Au-delà de toute spécificité territoriale, économique et géographique, les Français auraient un attachement profond pour la possession immobilière. Cette conviction, rabâchée à l’envi par les journalistes et les politiques, mériterait d’être étayée. Dans la basse-cour européenne, le coq ne chanterait-il pas trop fort ? Quel est vraiment l’état de l’immobilier au sein du club des 27 ? Retour chiffré sur un continent de disparités.

Union européenne des propriétaires

Sur l’ensemble de l’Union, plus des deux tiers des habitants sont propriétaires du logement qu’ils occupent. Avec ses 64 %, la France se révèle finalement en dessous de cette moyenne. Le pays des Lumières se voit largement distancé par la Roumanie, la Slovaquie et la Hongrie, toutes les trois au-dessus des 90 %. Dans ces anciennes républiques soviétiques, la chute du régime s’est accompagnée d’une attribution des logements à leurs occupants, permettant un accès généralisé à la propriété, y compris dans les couches les plus populaires de la société. Ces pays ont, depuis, connu une baisse démographique qui a, par ailleurs, contribué à l’augmentation du nombre de logements disponibles et explique des pourcentages si élevés d’accédants à la propriété. A contrario, l’Autriche, qui enregistre 45 %, et le Danemark 41 %, se situent en dessous de la barre symbolique des 50 %, suivis de près par l’Allemagne avec 50,5 %. L’explication tient en partie à la mise en place de politiques immobilières spécifiques, comme à Vienne, où la municipalité est propriétaire d’un quart du parc résidentiel, couplée à une politique d’accompagnement financier des promoteurs, en échange de loyers modérés. En plus d’un système de plafonnement des loyers, ces dispositions contribuent à ce qu’une partie de la population ne veuille pas entrer dans cette quête frénétique d’accession à la propriété. Phénomène plus uniforme, l’augmentation du prix des logements sur les dix dernières années semble toucher toute l’Union européenne, à l’exception de l’île de Chypre. C’est en Europe de l’Est que cette tendance s’établit le plus fortement, notamment en Tchéquie (+25,8 %), ainsi qu’en Lituanie (+19,8 %).

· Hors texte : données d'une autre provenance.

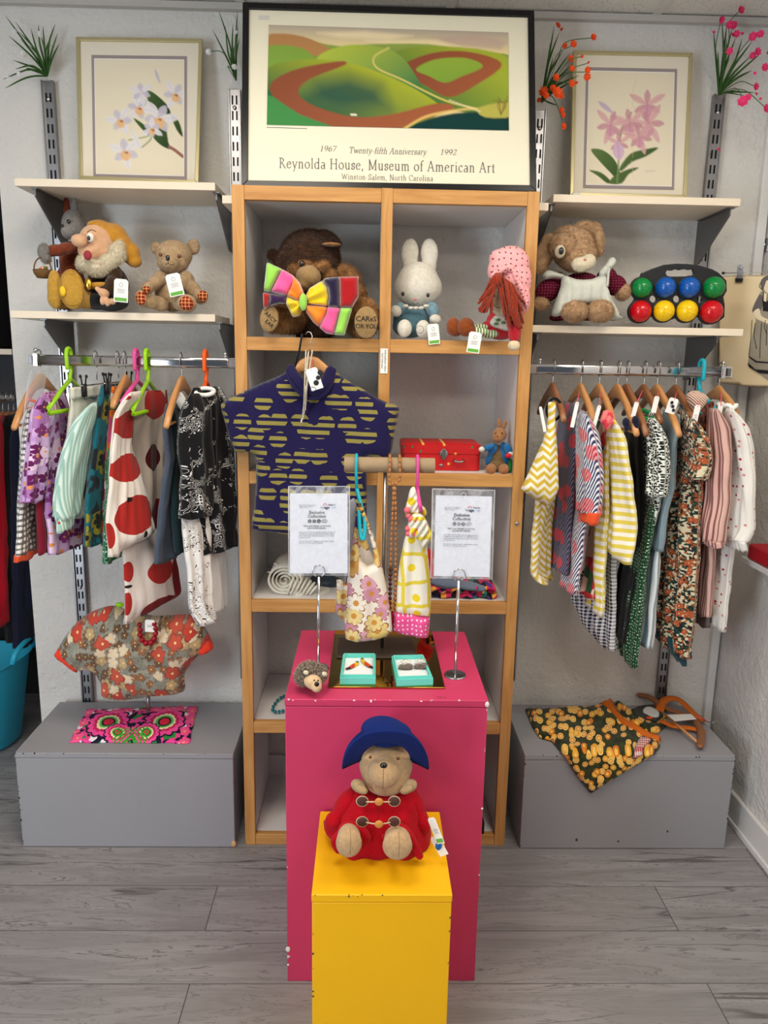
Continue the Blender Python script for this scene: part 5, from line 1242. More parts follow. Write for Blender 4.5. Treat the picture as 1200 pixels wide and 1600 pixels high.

Européens des villes, Européens des champs

En location ou en tant que propriétaire, la moitié de la population européenne occupe une maison (53 %), le reste leur préférant les appartements (46 %) et plus à la marge, péniches, caravanes et autres types de domicile (1 %). Si la France ne mérite donc pas totalement son statut de pays de propriétaires, elle marque sa préférence pour l’occupation de maisons, qui concerne 65 % de ses habitants, soit dix points au-dessus de la moyenne européenne. L’Irlande bat tous les records avec 92 % de sa population vivant dans des maisons, suivie de la Croatie (78 %), de la Belgique (77 %) et des Pays-Bas (75 %). Espagnols, Grecs et Baltes vivent en majorité dans des appartements. Assez logiquement, le monde urbain et le monde rural se distinguent : 72 % de la population des villes occupent un appartement contre 18 % seulement en campagne. La Lettonie est championne en la matière, avec 42 % de ses habitants qui habitent un appartement en zone rurale.

Un bateau sans capitaine

Au-delà de certaines différences inhérentes à chaque pays, la question immobilière symbolise un manque criant de cohésion politique au sein de l’Union européenne. S’il semble que ce soit à l’échelle de l’État-nation que se décident les impulsions devant conduire le secteur, certains pays peinent à définir une politique claire et ambitieuse en matière d’habitation. Le cas français est symbolique en la matière, avec un manque d’accompagnement des propriétaires de "passoires thermiques", que le gel des loyers imposé par la loi Climat et résilience pousse à préférer la vente de leur bien, laissant craindre une crise sur le marché locatif dans les mois à venir.